A conjugação de todos estes elementos – a banana de Cattelan, o liberalismo de mercado, e o caso português da IL – oferece matéria para uma reflexão crítica sobre como o valor simbólico da arte se entrelaça com lógicas de mercado e de ideologia. Comedian ensinou-nos que o valor de uma obra não reside nem nos materiais nem sequer exclusivamente na visão do artista, mas sim num contrato social e económico: é o sistema da arte (colecionadores abastados, galerias, leilões internacionais, média cultural) que atribui ou retira valor a um objeto. Essa constelação corresponde, no fundo, a um microcosmo do mercado livre em ação, onde o preço de algo é determinado pela confluência de oferta, procura, narrativa e crença coletiva no valor. No caso da banana na parede, a crença partilhada por um segmento privilegiado foi a de que aquela obra, pelo seu conceito e notoriedade, valia seis milhões – e assim foi. Esse valor é eminentemente simbólico e performativo: ele existe porque os agentes do mercado agem como se existisse, num exemplo impressionante do poder da fé nos mecanismos do mercado.
O liberalismo económico exalta justamente essa ideia de que o valor de bens e serviços deve resultar da livre interação das preferências individuais no mercado. Da perspetiva liberal, se alguém paga uma fortuna por uma banana com fita adesiva, isso é uma expressão legítima da liberdade de escolha e da diversidade de valores no mercado – nenhum burocrata ou comissão estatal deveria arbitrar o que tem “verdadeiro” valor ou não. O mercado, soberano, emite o seu veredicto através dos preços. Sob este prisma, a arte torna-se talvez o exemplo mais puro de bem posicional: o seu valor depende do contexto e da perceção. Para a Iniciativa Liberal e congéneres, não caberia ao Estado dizer que financiar um quadro de um jovem artista é mais válido do que colecionadores gastarem milhões numa instalação satírica – são decisões dos atores livres no mercado cultural. Assim, o liberalismo contemporâneo tende a ver a arte sobretudo como uma esfera de liberdade criativa e econômica, onde a inovação floresce melhor sem amarras nem subsídios que possam introduzir distorções.

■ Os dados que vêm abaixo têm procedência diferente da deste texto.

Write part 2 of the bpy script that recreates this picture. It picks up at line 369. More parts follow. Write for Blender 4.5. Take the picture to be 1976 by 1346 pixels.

A banana colada à parede por Cattelan serviu de gatilho para uma discussão que ultrapassa em muito os muros do museu ou as manchetes insólitas. Funciona como metáfora e ponto de partida para questionarmos a influência do liberalismo económico na arte contemporânea, seja a nível global seja no contexto específico de Portugal.
Em Portugal, esta tensão manifesta-se num debate crescente sobre o papel do Estado na cultura versus o papel do mercado. A ascensão de um partido assumidamente liberal trouxe esse debate para o centro das atenções, obrigando artistas, gestores culturais e público a refletir: queremos a cultura entregue às regras do mercado, com o laissez-faire de uma banana que pode custar milhões? Ou entendemos a arte como um domínio onde outros critérios – educativos, identitários, de diversidade e inclusão – devem moderar a lógica do lucro?